Monday, February 4, 2008

Motivation

While sitting in a meeting today I had a thought about motivation. While in college I learned about Maslow, McGregor, Herzberg and others who shared their theories on motivation. For years now I have held personally to the idea that management actually doesn't have any real power to motivate their staff through incentives and that true motivation is a personal choice – a choice that lasts through time and trial. Gold stars, gift cards, cash and rewards will only work for those kinds of tasks money can buy.

The idea behind these kinds of “incentives” is that the people working don't presently have those items but that they want them and that if they want them badly enough they will complete the task to achieve the prize (It is common but incorrect to believe that rational, morally centered beings would respond to such things the same way that a rat would to cheese in a maze. Nevertheless, that is how so many view their staff).

Anyway, as I was sitting in this meeting I heard some ideas on how to “incentivize” staff and as I listened I thought, "If this stuff really is the key behind motivation, then God must be the most unmotivated being in the universe." Why? Because God has everything and if motivation is caused by essentially materialistic motives then there is nothing left for Him to desire.

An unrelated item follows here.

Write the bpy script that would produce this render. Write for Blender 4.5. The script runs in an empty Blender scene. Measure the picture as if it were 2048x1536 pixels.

Well, the idea is ridiculous isn't it? Certainly. God is arguably the most motivated being in the universe and it isn't out of the desire for more of anything – but something much more intrinsic, something incredibly altruistic – He is motivated by a desire for us and for the good in us to sprout, blossom, grow and bear fruit that we might be happy and enjoy those same things that He does. He is motivated through time and trial, set back and disappointment on both the scale of each individual child and on the grander scale of the entire human race. But yet He presses on and finds joy in His work.

I am convinced that there is something of the divine in each of us and tapping into that unleashes the power of motivation. The divine within us finds itself in the power of creation, stewardship and the bearing of fruit. Each job can find this within it.

Yes, gold stars, gift cards, cash and rewards will work – but will only work for those kinds of tasks money can buy. Money can only buy task completion but mankind needs something much more though from us than task completion. It cannot buy the divine within us – nor does it even knock on the true door of creation.

The more money is used to buy people and our motivation, the weaker will be our intellectual contribution and the less competitive will be our products. Motivation is individual. Motivation is a choice. Motivation is creation. And creation is divine.